**THE PROBLEM:** All lines holding the string "picture" are to be shown.

**COLLECTED DATA:**

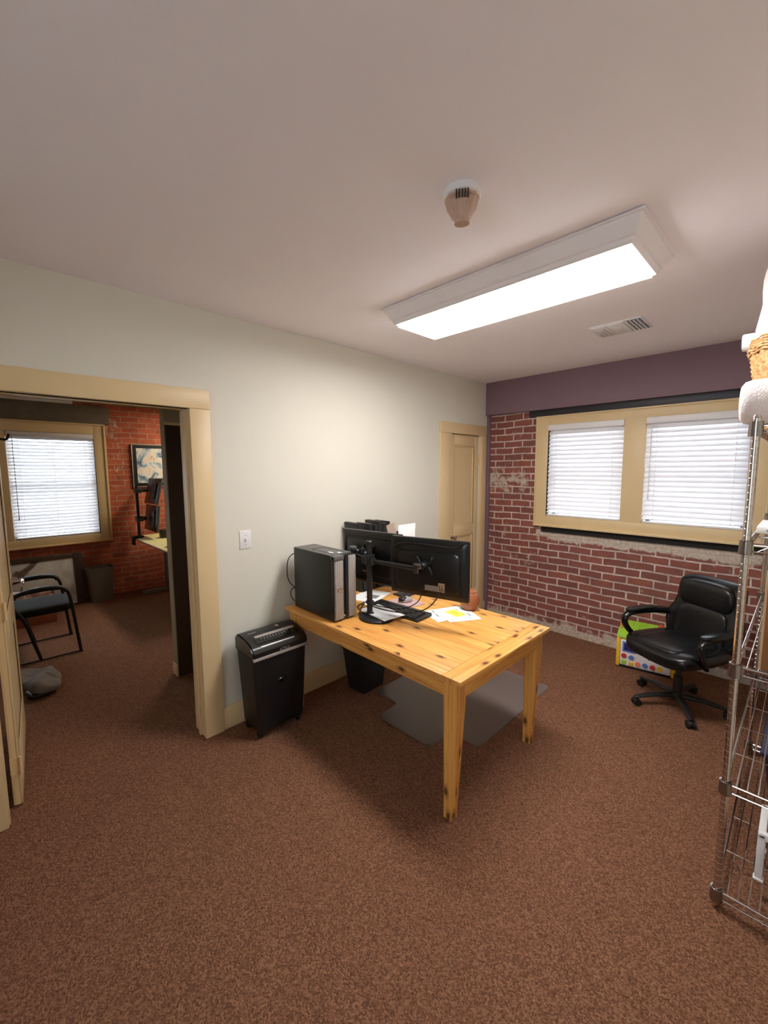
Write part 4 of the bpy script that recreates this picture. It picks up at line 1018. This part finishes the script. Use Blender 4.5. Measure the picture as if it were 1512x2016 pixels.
# white plastic bag standing in the basket
random.seed(3)
def bagf(p):
    a = math.atan2(p.y, p.x); t = (p.z + .33) / .66
    k = 1 + .05 * math.sin(5 * a + 6 * t) + .03 * math.sin(11 * a - 9 * t); q = p.z; k *= .80 if q < -.04 else (.80 + .36 * (q + .04) / .06 if q < .02 else max(1.0, 1.16 - 1.3 * (q - .02)) - .22 * max(0, q - .14))
    return (p.x * k, p.y * k, p.z)
pb = thing('plastic_bag', 'tall white plastic bag standing inside the wicker basket', 'bag', (2.635, 2.35, zt + .02))
MB().super((0, 0, .375), (.225, .115, .365), .35, .6, 44, 30, bagf).build('sack', 'bag', pb, ang=80)
tr = thing('paper_roll', 'white paper roll lying across the back of the basket rim', 'paper roll', (2.326, 2.57, zt + .418), (0, R(0), R(0)))
MB().lathe([(.018, .07), (.018, 0), (.036, 0), (.038, .004), (.038, .50), (.018, .50)], 28, (0, 0, 0), 'x').build('roll', 'paper', tr)
MB().lathe([(.0, .06), (.018, .06), (.018, .44), (.0, .44)], 20, (0, 0, 0), 'x').build('core', 'kraft', tr)
tw = thing('paper_towel_roll', 'white quilted paper towel roll lying on the top tier before the basket', 'paper towels', (2.388, 2.035, zt + .084), (0, 0, R(0)))
MB().lathe([(.022, .004), (.03, .0), (.060, .0), (.074, .010), (.080, .03), (.082, .14), (.080, .25), (.074, .272), (.022, .275)], 40, (0, 0, 0), 'x').build('towel', 'quilt', tw, ang=60)
MB().lathe([(.0, .006), (.022, .006), (.022, .27), (.0, .27)], 20, (0, 0, 0), 'x').build('core', 'kraft', tw)
# third tier down: cardboard box with green wrapped pack on top
zt = tiers[2] + .004
bx = thing('cardboard_box', 'brown cardboard box on the middle tier of the wire shelving', 'box', (2.505, 1.952, zt))
MB().box((0, 0, 0), (.33, .36, .335), .002).build('carton', 'cardboard', bx)
MB().box((-.002, -.002, .331), (.332, .362, .352), .002).build('top_flap', 'cardedge', bx)
b = MB(); b.box((-.0025, -.0022, .0), (.004, .004, .335), .001); b.build('corner_edge', 'cardedge', bx)
tag(MB().super((2.665, 2.11, zt + .352 + .028), (.165, .155, .027), .35, .4, 32, 12, lambda p: (p.x, p.y, p.z + (.006 * math.sin(40 * p.x) * math.sin(33 * p.y) if p.z > 0 else 0))).build('wrapped_pack', 'mint'), 'green and white plastic-wrapped pack on top of the cardboard box', 'pack')
# second tier: white flat carton and a tan box
zt = tiers[3] + .004
fc = thing('flat_carton', 'flat white carton on the second tier of the wire shelving', 'carton', (2.45, 2.22, zt))
MB().box((0, 0, 0), (.34, .30, .028), .003).build('carton', 'white', fc)
b = MB()  # rear window added out of view to brighten the ceiling
for k in range(4): b.box((.03 + k * .05, -.0008, .010), (.06 + k * .05, .0, .018))
b.build('printed_mark', 'greypaper', fc, smooth=False)
tb = thing('tan_box', 'small tan box at the back of the second tier of the shelving', 'box', (2.52, 2.70, zt))
MB().box((0, 0, 0), (.20, .25, .13), .004).build('carton', 'cardedge', tb); MB().box((-.001, -.001, .10), (.201, .251, .132), .003).build('lid', 'cardboard', tb)
# lower: navy crate, crumpled bag, white rack
nb = thing('storage_crate', 'navy blue plastic crate on the bottom tier at the far end', 'crate', (2.68, 2.80, tiers[0] + .004))
tapered(.12, .20, .155, .25, 0, .27, .005, .02).build('body', 'navy', nb)
MB().box((-.168, -.26, .272), (.168, .26, .295), .008).build('lid', 'navy', nb)
random.seed(5)
tag(MB().super((2.66, 2.16, tiers[1] + .068), (.10, .12, .056), .8, .8, 26, 14, lambda p: tuple(p * (1 + .12 * math.sin(40 * p.x + 3) * math.sin(37 * p.y) + .06 * math.sin(60 * p.z)))).build('crumpled_bag', 'bag', ang=25), 'crumpled white bag on the fourth tier of the wire shelving', 'bag')
wr = thing('white_rack', 'small white plastic rack standing on the bottom tier', 'rack', (2.552, 2.10, tiers[0] + .003))
for x, y in ((0, 0), (.26, 0), (0, .18), (.26, .18)): MB().box((x - .012, y - .009, .006), (x + .012, y + .009, .195), .004).box((x - .016, y - .013, .0), (x + .016, y + .013, .010), .003).build('leg', 'white', wr)
MB().box((-.012, -.01, .175), (.272, .012, .205), .005).box((-.012, .17, .175), (.272, .19, .205), .005).box((-.012, -.01, .182), (.012, .19, .20), .004).box((.248, -.01, .182), (.272, .19, .20), .004).build('top_bar', 'white', wr)

# ------------------------------------------------------------------ far office
# guest armchair facing +y
gc = thing('guest_chair', 'black guest armchair on sled legs in the far office', 'chair', (-2.41, .33, 0))
MB().super((0, 0, .435), (.245, .245, .045), .45, .35, 32, 14).build('seat', 'fabric', gc)
MB().super((0, -.27, .70), (.22, .035, .20), .45, .45, 28, 14).build('backrest', 'fabric', gc)
for sx in (-1, 1):
    x = sx * .285
    pth = spline([(x, .27, .01), (x, .262, .04), (x, .225, .45), (x, .205, .58), (x, .17, .625), (x, .08, .64), (x, -.08, .635), (x, -.17, .61), (x, -.20, .56), (x, -.12, .40), (x, -.07, .20), (x, -.03, .03), (x, -.025, .012)], 6)
    MB().tube(pth, .013, 10).build('leg_frame', 'rubber', gc)
    MB().tube([(x, .27, .010), (x, -.24, .010)], .007, 8).build('runner', 'rubber', gc)
    MB().tube(spline([(x, .19, .605), (x, .16, .638), (x, .06, .655), (x, -.08, .648), (x, -.17, .62)], 6), .019, 10, rb=.030, up=(0, 0, 1)).build('armrest', 'rubber', gc)
MB().tube([(-.285, .235, .40), (.285, .235, .40)], .011, 8).tube([(-.285, -.14, .42), (.285, -.14, .42)], .011, 8).tube([(-.18, -.20, .42), (-.18, -.27, .60)], .012, 8).tube([(.18, -.20, .42), (.18, -.27, .60)], .012, 8).build('cross_bar', 'black', gc)
# canvas leaning under the window
cv = thing('leaning_canvas', 'large grey and brown abstract canvas leaning under the far office window', 'picture', (XF + .19, .42, 0), (0, R(-9), 0))
MB().box((-.02, -.42, .005), (.0, .40, .64), .002).build('canvas', 'canvas', cv)
MB().box((-.03, .40, .0), (.012, .50, .66), .004).box((-.03, -.44, .60), (.012, .40, .66), .004).box((-.03, -.44, 0), (.006, .40, .02), .002).build('frame', 'shadepanel_frame', cv)
bn = thing('wastebasket', 'grey rectangular wastebasket by the brick wall of the far office', 'bin', (-3.86, 1.075, 0))
tapered(.09, .115, .115, .15, 0, .43, .004, .03).build('body', 'binplastic', bn)
# framed abstract
pt = thing('framed_picture', 'framed abstract blue and cream picture on the far brick wall', 'picture', (XF + .004, 1.575, 1.462))
PWD, PHT = .86, .60
MB().box((0, 0, 0), (.028, PWD, .012), .002).box((0, 0, PHT - .012), (.028, PWD, PHT), .002).box((0, 0, .012), (.028, .012, PHT - .012), .002).box((0, PWD - .012, .012), (.028, PWD, PHT - .012), .002).build('outer_frame', 'silver', pt)
MB().box((0.0, .012, .012), (.022, PWD - .012, PHT - .012)).build('mat_board', 'black', pt, smooth=False)
MB().box((.02, .06, .06), (.024, PWD - .06, PHT - .055)).build('art_print', 'art', pt, smooth=False)
# desk with cream top
dz = .80
fd = thing('standing_desk', 'cream-topped standing desk in the far office beneath the framed picture', 'desk', (0, 0, 0))
MB().box((-3.88, 1.47, dz - .028), (-2.2, 2.25, dz), .004).build('desktop', 'desk2', fd)
MB().box((-3.90, 1.462, dz - .024), (-2.18, 1.47, dz - .004), .002).build('edge_band', 'woodred', fd)
for x in (-3.72, -2.5):
    MB().box((x - .035, 1.83, .05), (x + .035, 1.89, dz - .028), .004).build('leg', 'binplastic', fd)
    MB().box((x - .04, 1.53, 0), (x + .04, 2.2, .05), .006).build('foot', 'binplastic', fd)
MB().box((-3.72, 1.84, .60), (-2.5, 1.88, .66), .003).build('crossbeam', 'black', fd)
# stacked monitors seen edge-on
sp = thing('monitor_pole', 'black monitor pole clamped to the far office desk edge', 'monitor stand', (-3.66, 1.52, dz))
MB().cyl((0, 0, 0), (0, 0, .70), .018, n=16).box((-.05, -.06, .001), (.05, .04, .03), .005).box((-.05, -.085, -.09), (.05, -.061, .03), .004).build('pole', 'black', sp)
MB().box((-.045, -.03, .60), (.045, .05, .66), .008).box((-.02, .03, .61), (.02, .13, .65), .006).build('upper_arm', 'black', sp)
MB().box((-.05, -.03, .22), (.05, .05, .29), .008).box((-.02, .03, .23), (.02, .10, .28), .006).build('lower_arm', 'black', sp)
for zc, yy, tilt, lab in ((.62, .185, -13, 'upper of two black monitors stacked on the far office pole'), (.26, .150, -7, 'lower of two black monitors stacked on the far office pole')):
    t = thing('stacked_monitor', lab, 'monitor', (-3.60, 1.52 + yy, dz + zc), (R(tilt), 0, R(0)), 'stacked monitors in the far office')
    MB().box((-.27, -.012, -.175), (.27, .012, .175), .006).build('bezel', 'blacksat', t)
    MB().box((-.255, .0118, -.16), (.255, .0128, .16)).build('screen', 'screen', t, smooth=False)
    MB().box((-.17, -.032, -.11), (.17, -.010, .11), .012).build('rear_hump', 'blacksat', t)
    for sx in (-1, 1): MB().box((sx * .2705 - .0015, -.005, -.175), (sx * .2705 + .0015, .014, .175), .001).build('edge_trim', 'towergrey', t)
sk = thing('desk_speaker', 'small black box speaker on the cream far office desk', 'speaker', (-3.42, 1.76, dz))
MB().box((-.06, -.05, 0), (.06, .05, .11), .005).build('cabinet', 'black', sk); MB().lathe([(.0, 0), (.035, 0), (.036, .003), (.028, .002), (.0, -.006)], 20, (0, .05, .05), 'y').build('driver', 'rubber', sk)
ph = thing('desk_phone', 'small black handset on the near edge of the far office desk', 'phone', (-2.62, 1.60, dz), (0, 0, R(20)))
MB().box((-.04, -.075, 0), (.04, .075, .010), .004).build('case', 'silver', ph); MB().box((-.036, -.07, .0098), (.036, .07, .0112)).build('screen', 'screen', ph, smooth=False)
sheet('paper_sheet', (-3.15, 2.12), .22, .28, R(12), dz + .001, 'paper', 'white sheet on the far office desk below the picture', 'paper')
# clutter by the chair
wbx = thing('wooden_box', 'reddish wooden box on the floor behind the guest armchair', 'box', (-3.45, .33, 0))
MB().box((-.17, -.22, 0), (.17, .22, .24), .005).build('box', 'woodred', wbx); MB().box((-.175, -.225, .225), (.175, .225, .25), .004).build('lid', 'woodred', wbx)
for i, (x, y, s_, lab) in enumerate(((-3.42, .22, .075, 'left crumpled pinkish tissue bundle on the wooden box'), (-3.45, .44, .080, 'right crumpled pinkish tissue bundle on the wooden box'))):
    tag(MB().super((0, 0, 0), (s_, s_ * 1.15, s_ * .8), .9, .9, 24, 14, lambda p: tuple(p * (1 + .12 * math.sin(55 * p.x + i) * math.sin(48 * p.y) + .08 * math.sin(60 * p.z)))).build('tissue_bundle', 'tissue', loc=(x, y, .252 + s_ * .86), ang=30), lab, 'tissue', 'tissue bundles on the wooden box')
# grey cloth bag on the floor
cb = thing('cloth_bag', 'crumpled grey cloth bag on the carpet beside the open door', 'bag', (-1.60, .245, 0), (0, 0, R(12)))
def lump(p):
    k = 1 + .10 * math.sin(17 * p.x + 2) * math.sin(14 * p.y + 1) + .07 * math.sin(31 * p.x - 12 * p.y)
    z = p.z * (1 + .4 * math.sin(11 * p.x + 9 * p.y)) + .010 * math.sin(25 * p.y + 18 * p.x) + .007 * abs(math.sin(30 * p.x - 38 * p.y))
    return (p.x * k, p.y * k, max(z, -.048))
MB().super((0, 0, .05), (.25, .115, .045), .7, .6, 72, 28, lump).build('sack', 'cloth', cb, ang=80)
MB().super((.17, -.05, .022), (.09, .08, .024), .7, .7, 24, 10).build('dark_lining', 'black', cb)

**PROBLEM SOLUTION:**
Write part 4 of the bpy script that recreates this picture. It picks up at line 1018. This part finishes the script. Use Blender 4.5. Measure the picture as if it were 1512x2016 pixels.
cv = thing('leaning_canvas', 'large grey and brown abstract canvas leaning under the far office window', 'picture', (XF + .19, .42, 0), (0, R(-9), 0))
pt = thing('framed_picture', 'framed abstract blue and cream picture on the far brick wall', 'picture', (XF + .004, 1.575, 1.462))
fd = thing('standing_desk', 'cream-topped standing desk in the far office beneath the framed picture', 'desk', (0, 0, 0))
sheet('paper_sheet', (-3.15, 2.12), .22, .28, R(12), dz + .001, 'paper', 'white sheet on the far office desk below the picture', 'paper')